**Set exercise**
Return all the data, word for word.

**Recorded information**

-----

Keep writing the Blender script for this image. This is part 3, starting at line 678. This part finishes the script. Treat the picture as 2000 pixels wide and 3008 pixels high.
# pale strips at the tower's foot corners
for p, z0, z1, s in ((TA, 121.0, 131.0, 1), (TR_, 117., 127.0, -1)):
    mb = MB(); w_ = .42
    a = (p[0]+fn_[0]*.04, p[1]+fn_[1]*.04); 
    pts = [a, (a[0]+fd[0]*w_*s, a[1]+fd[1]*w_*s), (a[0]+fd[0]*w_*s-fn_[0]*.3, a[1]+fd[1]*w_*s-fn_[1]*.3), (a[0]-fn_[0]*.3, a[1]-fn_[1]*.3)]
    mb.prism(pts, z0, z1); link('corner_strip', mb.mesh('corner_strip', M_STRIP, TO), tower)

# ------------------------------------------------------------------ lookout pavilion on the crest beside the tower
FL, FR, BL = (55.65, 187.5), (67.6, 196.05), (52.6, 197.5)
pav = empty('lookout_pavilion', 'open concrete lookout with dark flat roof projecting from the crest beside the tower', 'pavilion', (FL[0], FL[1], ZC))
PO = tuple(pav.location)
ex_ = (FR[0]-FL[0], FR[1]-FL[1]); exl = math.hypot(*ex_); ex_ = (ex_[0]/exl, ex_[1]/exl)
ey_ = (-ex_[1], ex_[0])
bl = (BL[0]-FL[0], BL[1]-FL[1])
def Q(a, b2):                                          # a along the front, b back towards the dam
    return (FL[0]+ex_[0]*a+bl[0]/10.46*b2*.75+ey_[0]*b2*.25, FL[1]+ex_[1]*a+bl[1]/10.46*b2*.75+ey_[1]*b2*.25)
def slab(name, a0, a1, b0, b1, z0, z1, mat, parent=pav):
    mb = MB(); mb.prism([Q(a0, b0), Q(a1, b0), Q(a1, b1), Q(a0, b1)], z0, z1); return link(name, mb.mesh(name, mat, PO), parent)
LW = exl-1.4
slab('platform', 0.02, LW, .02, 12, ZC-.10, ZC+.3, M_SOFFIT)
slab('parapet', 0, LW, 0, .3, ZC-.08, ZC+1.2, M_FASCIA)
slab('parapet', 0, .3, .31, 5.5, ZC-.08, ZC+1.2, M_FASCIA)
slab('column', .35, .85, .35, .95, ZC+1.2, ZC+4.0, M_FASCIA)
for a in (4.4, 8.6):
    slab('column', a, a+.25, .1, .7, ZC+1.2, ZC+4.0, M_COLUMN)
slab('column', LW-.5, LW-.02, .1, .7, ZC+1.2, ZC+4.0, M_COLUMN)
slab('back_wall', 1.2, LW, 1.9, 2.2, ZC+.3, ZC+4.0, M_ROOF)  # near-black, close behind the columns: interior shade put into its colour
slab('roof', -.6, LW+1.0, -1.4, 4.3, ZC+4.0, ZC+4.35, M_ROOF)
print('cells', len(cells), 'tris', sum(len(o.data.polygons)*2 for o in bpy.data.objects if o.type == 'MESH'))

-----

**Correct answer**
Keep writing the Blender script for this image. This is part 3, starting at line 678. This part finishes the script. Treat the picture as 2000 pixels wide and 3008 pixels high.
# pale strips at the tower's foot corners
for p, z0, z1, s in ((TA, 121.0, 131.0, 1), (TR_, 117., 127.0, -1)):
    mb = MB(); w_ = .42
    a = (p[0]+fn_[0]*.04, p[1]+fn_[1]*.04); 
    pts = [a, (a[0]+fd[0]*w_*s, a[1]+fd[1]*w_*s), (a[0]+fd[0]*w_*s-fn_[0]*.3, a[1]+fd[1]*w_*s-fn_[1]*.3), (a[0]-fn_[0]*.3, a[1]-fn_[1]*.3)]
    mb.prism(pts, z0, z1); link('corner_strip', mb.mesh('corner_strip', M_STRIP, TO), tower)

# ------------------------------------------------------------------ lookout pavilion on the crest beside the tower
FL, FR, BL = (55.65, 187.5), (67.6, 196.05), (52.6, 197.5)
pav = empty('lookout_pavilion', 'open concrete lookout with dark flat roof projecting from the crest beside the tower', 'pavilion', (FL[0], FL[1], ZC))
PO = tuple(pav.location)
ex_ = (FR[0]-FL[0], FR[1]-FL[1]); exl = math.hypot(*ex_); ex_ = (ex_[0]/exl, ex_[1]/exl)
ey_ = (-ex_[1], ex_[0])
bl = (BL[0]-FL[0], BL[1]-FL[1])
def Q(a, b2):                                          # a along the front, b back towards the dam
    return (FL[0]+ex_[0]*a+bl[0]/10.46*b2*.75+ey_[0]*b2*.25, FL[1]+ex_[1]*a+bl[1]/10.46*b2*.75+ey_[1]*b2*.25)
def slab(name, a0, a1, b0, b1, z0, z1, mat, parent=pav):
    mb = MB(); mb.prism([Q(a0, b0), Q(a1, b0), Q(a1, b1), Q(a0, b1)], z0, z1); return link(name, mb.mesh(name, mat, PO), parent)
LW = exl-1.4
slab('platform', 0.02, LW, .02, 12, ZC-.10, ZC+.3, M_SOFFIT)
slab('parapet', 0, LW, 0, .3, ZC-.08, ZC+1.2, M_FASCIA)
slab('parapet', 0, .3, .31, 5.5, ZC-.08, ZC+1.2, M_FASCIA)
slab('column', .35, .85, .35, .95, ZC+1.2, ZC+4.0, M_FASCIA)
for a in (4.4, 8.6):
    slab('column', a, a+.25, .1, .7, ZC+1.2, ZC+4.0, M_COLUMN)
slab('column', LW-.5, LW-.02, .1, .7, ZC+1.2, ZC+4.0, M_COLUMN)
slab('back_wall', 1.2, LW, 1.9, 2.2, ZC+.3, ZC+4.0, M_ROOF)  # near-black, close behind the columns: interior shade put into its colour
slab('roof', -.6, LW+1.0, -1.4, 4.3, ZC+4.0, ZC+4.35, M_ROOF)
print('cells', len(cells), 'tris', sum(len(o.data.polygons)*2 for o in bpy.data.objects if o.type == 'MESH'))